PROBLEM TO SOLVE:
Word for word, give the material below again, minus any images.

PROVIDED ENTRIES:
******

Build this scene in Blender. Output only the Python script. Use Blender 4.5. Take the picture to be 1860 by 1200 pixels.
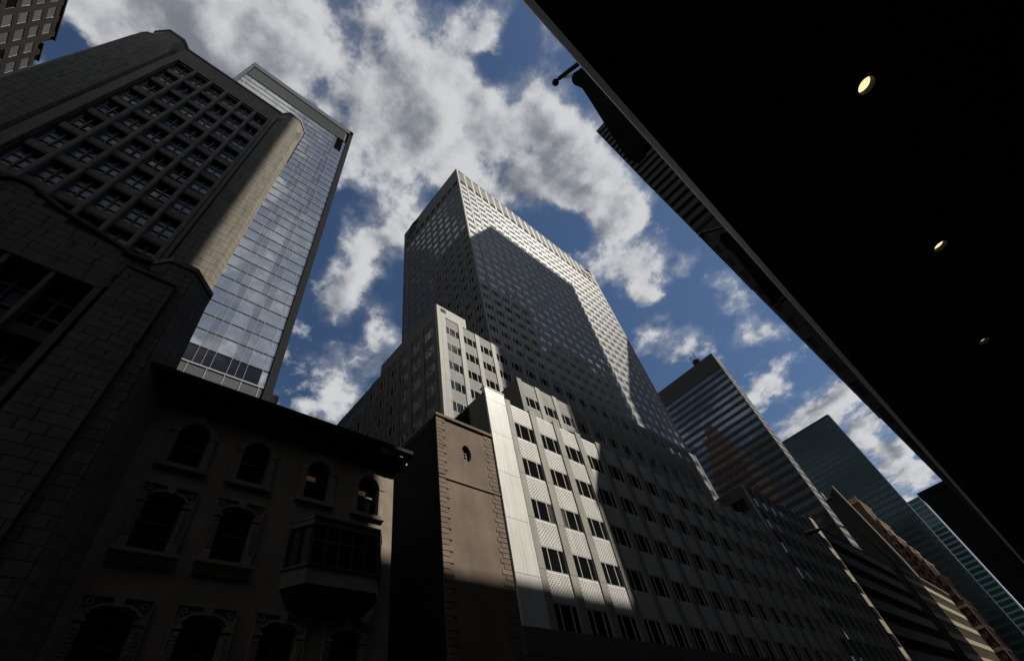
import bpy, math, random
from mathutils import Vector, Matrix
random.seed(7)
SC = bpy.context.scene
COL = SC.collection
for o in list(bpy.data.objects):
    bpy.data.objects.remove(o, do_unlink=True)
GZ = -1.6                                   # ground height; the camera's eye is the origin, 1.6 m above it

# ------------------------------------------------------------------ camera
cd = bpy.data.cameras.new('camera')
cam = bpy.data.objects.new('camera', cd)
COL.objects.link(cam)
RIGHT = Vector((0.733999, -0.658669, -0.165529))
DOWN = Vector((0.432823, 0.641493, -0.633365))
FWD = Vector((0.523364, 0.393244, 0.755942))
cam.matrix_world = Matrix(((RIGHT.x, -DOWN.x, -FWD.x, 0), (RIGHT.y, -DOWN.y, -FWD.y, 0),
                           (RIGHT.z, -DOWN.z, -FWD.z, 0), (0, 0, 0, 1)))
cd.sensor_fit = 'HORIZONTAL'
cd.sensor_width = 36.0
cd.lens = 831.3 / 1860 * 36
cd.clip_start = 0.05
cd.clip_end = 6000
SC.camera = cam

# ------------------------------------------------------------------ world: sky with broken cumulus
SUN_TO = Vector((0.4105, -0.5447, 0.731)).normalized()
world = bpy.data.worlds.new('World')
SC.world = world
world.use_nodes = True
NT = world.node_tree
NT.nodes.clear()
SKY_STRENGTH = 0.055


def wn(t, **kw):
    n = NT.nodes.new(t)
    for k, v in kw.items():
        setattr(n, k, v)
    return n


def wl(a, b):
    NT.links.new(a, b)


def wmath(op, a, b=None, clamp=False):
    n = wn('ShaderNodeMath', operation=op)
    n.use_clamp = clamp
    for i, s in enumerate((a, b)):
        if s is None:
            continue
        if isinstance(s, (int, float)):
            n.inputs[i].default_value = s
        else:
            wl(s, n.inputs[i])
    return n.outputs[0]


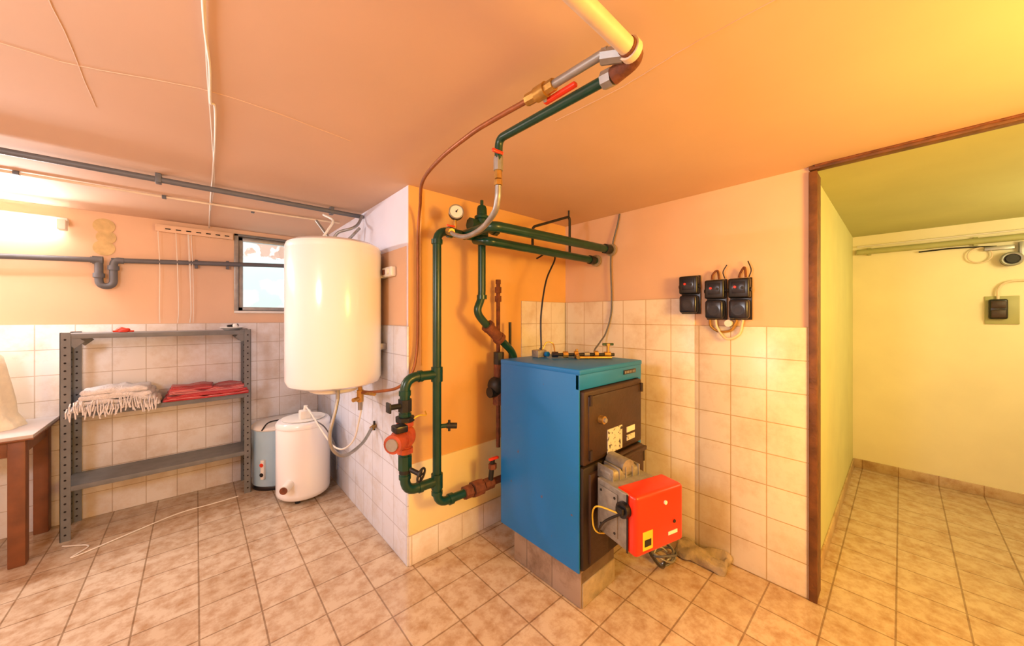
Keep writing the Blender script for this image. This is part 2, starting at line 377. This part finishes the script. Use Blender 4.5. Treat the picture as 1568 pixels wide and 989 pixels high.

******

CORRECT RESPONSE:
Build this scene in Blender. Output only the Python script. Use Blender 4.5. Take the picture to be 1860 by 1200 pixels.
import bpy, math, random
from mathutils import Vector, Matrix
random.seed(7)
SC = bpy.context.scene
COL = SC.collection
for o in list(bpy.data.objects):
    bpy.data.objects.remove(o, do_unlink=True)
GZ = -1.6                                   # ground height; the camera's eye is the origin, 1.6 m above it

# ------------------------------------------------------------------ camera
cd = bpy.data.cameras.new('camera')
cam = bpy.data.objects.new('camera', cd)
COL.objects.link(cam)
RIGHT = Vector((0.733999, -0.658669, -0.165529))
DOWN = Vector((0.432823, 0.641493, -0.633365))
FWD = Vector((0.523364, 0.393244, 0.755942))
cam.matrix_world = Matrix(((RIGHT.x, -DOWN.x, -FWD.x, 0), (RIGHT.y, -DOWN.y, -FWD.y, 0),
                           (RIGHT.z, -DOWN.z, -FWD.z, 0), (0, 0, 0, 1)))
cd.sensor_fit = 'HORIZONTAL'
cd.sensor_width = 36.0
cd.lens = 831.3 / 1860 * 36
cd.clip_start = 0.05
cd.clip_end = 6000
SC.camera = cam

# ------------------------------------------------------------------ world: sky with broken cumulus
SUN_TO = Vector((0.4105, -0.5447, 0.731)).normalized()
world = bpy.data.worlds.new('World')
SC.world = world
world.use_nodes = True
NT = world.node_tree
NT.nodes.clear()
SKY_STRENGTH = 0.055


def wn(t, **kw):
    n = NT.nodes.new(t)
    for k, v in kw.items():
        setattr(n, k, v)
    return n


def wl(a, b):
    NT.links.new(a, b)


def wmath(op, a, b=None, clamp=False):
    n = wn('ShaderNodeMath', operation=op)
    n.use_clamp = clamp
    for i, s in enumerate((a, b)):
        if s is None:
            continue
        if isinstance(s, (int, float)):
            n.inputs[i].default_value = s
        else:
            wl(s, n.inputs[i])
    return n.outputs[0]


Keep writing the Blender script for this image. This is part 2, starting at line 377. This part finishes the script. Use Blender 4.5. Treat the picture as 1568 pixels wide and 989 pixels high.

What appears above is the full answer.